Home Emotional Healing Have you ever been struck with bad luck?
Have you ever been struck with bad luck?

There are two choices we need to make when we are struck with bad luck. We can either use it as a catalyst for an extraordinary life, or we can use that as an excuse and not live our lives to the fullest.

If there is one thing I despise most that would be irresponsible self help gurus asking people to blindly accept  every bad thing that happened in their lives. This is a dangerous idea, undiscriminatingly taking aggression and forgiving can actually drive a person into depression. Before we decide to forgive someone, we need to make sure that we learn something from the situation and learn to protect ourselves from similar incidents in the future.

If you are running out of luck, I advice you to try both of the following: change the environment and how you interpret events.

Changing the environment and our behaviors

Most people actually tried to use their unfortunate life events as a catalyst. But not everyone is successful. Why? Because certain inconveniences and environmental limitations exist. However, if we look carefully we can always find ways to overcome these limitations.

Very often, our environments can be changed. To an extend, we can choose not to be around with negative people who drag us down. With a plan, we can gradually let go of self sabotaging behaviors that keep us feeling small. We can make conscious choices to let go of old habits, and replace them with habits that actually propel us forward. If you have a problem of overeating, then replacing chips and ice creams with nuts, green tea and fresh juices in the fridge can help you manage your diet. If you are surrounded by mean spirited people, you may want to minimize your contact with them as you know it is important to be around people who give you support and nurture.

If lacking assertiveness and letting people walk over you is your problem, you may want to learn how to draw healthy boundaries by taking assertiveness classes or observing how other people do it. If being too assertive and pushy is your problem, you can always experiment being a little nicer and see how people would react to that. When we change how we interact with the world around us, it is almost guranteed that the world will change how it interacts with us too. The balance may not be obvious, but if you are carefully and sensitive enough to notice the differences, you will learn find the optimal way of engaging

The other thing we can change is our effort level, our intensity. Luck is preparation meets opportunity. You may have heard of this, and there is some truth in it. Sometimes we have to create our own luck by working harder and maintaining good relationships with the right people.

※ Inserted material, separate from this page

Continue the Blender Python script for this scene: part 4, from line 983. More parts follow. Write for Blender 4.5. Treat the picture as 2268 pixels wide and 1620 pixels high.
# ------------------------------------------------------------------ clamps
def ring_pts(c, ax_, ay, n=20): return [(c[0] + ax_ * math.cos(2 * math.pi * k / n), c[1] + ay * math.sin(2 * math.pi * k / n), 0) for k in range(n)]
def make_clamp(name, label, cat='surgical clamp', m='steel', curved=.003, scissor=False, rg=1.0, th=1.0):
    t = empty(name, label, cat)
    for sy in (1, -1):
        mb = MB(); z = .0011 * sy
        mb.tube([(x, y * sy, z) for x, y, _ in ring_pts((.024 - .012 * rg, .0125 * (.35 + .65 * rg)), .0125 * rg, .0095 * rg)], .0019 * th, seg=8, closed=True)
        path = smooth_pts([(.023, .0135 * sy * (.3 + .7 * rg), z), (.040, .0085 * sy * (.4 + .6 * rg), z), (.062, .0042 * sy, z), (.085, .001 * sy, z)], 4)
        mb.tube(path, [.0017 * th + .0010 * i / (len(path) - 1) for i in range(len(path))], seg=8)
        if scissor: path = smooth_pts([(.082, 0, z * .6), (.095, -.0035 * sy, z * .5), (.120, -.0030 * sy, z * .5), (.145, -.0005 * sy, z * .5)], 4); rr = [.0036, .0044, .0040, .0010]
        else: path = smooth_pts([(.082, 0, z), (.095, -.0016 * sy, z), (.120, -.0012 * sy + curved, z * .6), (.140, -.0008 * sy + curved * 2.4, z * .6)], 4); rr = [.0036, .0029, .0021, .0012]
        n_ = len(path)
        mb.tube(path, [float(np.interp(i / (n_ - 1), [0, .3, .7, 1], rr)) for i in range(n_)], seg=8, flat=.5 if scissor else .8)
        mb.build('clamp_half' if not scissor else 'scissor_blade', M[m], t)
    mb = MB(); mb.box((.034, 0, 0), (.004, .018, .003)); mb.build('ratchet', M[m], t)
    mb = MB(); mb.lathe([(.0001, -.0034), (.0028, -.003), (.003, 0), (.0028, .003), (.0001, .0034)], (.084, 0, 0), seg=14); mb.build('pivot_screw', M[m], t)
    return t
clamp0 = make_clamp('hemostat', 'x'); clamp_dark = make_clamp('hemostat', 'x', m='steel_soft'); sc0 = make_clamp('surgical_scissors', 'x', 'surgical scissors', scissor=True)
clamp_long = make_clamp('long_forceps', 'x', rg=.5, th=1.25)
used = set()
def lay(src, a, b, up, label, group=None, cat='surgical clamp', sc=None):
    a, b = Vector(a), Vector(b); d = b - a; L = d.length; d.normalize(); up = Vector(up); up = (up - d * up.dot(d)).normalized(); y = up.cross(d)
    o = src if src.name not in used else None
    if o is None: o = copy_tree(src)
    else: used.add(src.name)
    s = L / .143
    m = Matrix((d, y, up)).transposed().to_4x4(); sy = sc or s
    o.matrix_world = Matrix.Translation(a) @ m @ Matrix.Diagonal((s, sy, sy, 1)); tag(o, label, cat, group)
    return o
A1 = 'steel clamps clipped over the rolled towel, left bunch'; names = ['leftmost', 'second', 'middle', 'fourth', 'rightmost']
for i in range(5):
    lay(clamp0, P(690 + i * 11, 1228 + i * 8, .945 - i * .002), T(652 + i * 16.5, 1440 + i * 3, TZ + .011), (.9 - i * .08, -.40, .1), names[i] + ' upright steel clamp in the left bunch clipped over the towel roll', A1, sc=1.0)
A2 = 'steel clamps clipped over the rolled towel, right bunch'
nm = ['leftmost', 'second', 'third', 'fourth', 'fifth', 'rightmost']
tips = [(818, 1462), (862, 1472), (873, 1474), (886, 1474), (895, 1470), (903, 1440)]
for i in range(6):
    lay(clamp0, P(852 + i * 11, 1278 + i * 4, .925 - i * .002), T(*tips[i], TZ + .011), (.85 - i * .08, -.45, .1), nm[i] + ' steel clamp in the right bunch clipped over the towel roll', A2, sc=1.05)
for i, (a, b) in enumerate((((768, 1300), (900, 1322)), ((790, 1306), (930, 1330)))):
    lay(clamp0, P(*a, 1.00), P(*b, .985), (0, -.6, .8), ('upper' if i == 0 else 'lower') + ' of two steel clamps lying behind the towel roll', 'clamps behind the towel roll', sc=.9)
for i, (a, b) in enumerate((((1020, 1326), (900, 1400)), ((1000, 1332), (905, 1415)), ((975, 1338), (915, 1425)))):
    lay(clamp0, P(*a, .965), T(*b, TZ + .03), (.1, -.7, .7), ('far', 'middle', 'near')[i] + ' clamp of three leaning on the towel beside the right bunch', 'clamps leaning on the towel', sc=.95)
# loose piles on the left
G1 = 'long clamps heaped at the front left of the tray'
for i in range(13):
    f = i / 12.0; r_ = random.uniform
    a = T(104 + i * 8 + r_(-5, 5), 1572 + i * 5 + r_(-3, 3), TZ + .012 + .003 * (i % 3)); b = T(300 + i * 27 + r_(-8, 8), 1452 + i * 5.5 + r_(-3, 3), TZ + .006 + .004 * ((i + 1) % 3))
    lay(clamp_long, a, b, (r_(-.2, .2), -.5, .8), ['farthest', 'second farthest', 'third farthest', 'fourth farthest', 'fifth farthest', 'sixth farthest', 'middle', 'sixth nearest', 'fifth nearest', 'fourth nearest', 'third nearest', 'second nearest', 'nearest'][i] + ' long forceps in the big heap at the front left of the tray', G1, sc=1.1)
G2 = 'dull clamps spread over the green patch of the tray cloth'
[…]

Changing our interpretation

Changing our interpretation of events also prevent us from feeling depressed. Sometimes we automatically draw conclusions about situations which are not only premature, sometimes they are downright illogical. For example, if your partner is not as loving and affectionate as before, you may automatically associate this with the new flirty secretary in his office. You start to imagine all the scenarios, in your mind you imagine all these conversations that don't exist. You get upset. When you feel that your love is not reciprocated, you picks fights with him and further alienate him. If you open your mind and do a bit of analysis and observation, you may find that his lack of affection may be the result of an impending layoff in his company - he's simply stressed. By not jumping to conclusion and using facts (instead of emotions) to judge, we can avoid a lot of unnecessary conflict and fights.

Learning not to judge so quickly is not an easy task, but I promise you you will benefit from this change. We have to accept that our interpretation is not always fair nor accurate. Everyone of us can recall a situation or two where we wrongly assumed things about people. In most cases, we only have bits and pieces of information to rely on. We don't always have all the facts necessary to draw a logically sound conclusion. If the decision isn't significant enough, we seldom go out of our way to collect the facts and statistics before passing our judgment. When we quickly judge somebody based on what we learned or heard - often through third parties who may have their own agendas - the accuracy or fairness of the decision is questionable. When we open our heart and don't assume the worst of people, we avoid unnecessary conflicts, dramas and distractions. Instead we can focus solely on what we need to do - to improve our own chances of success and to defy more odds.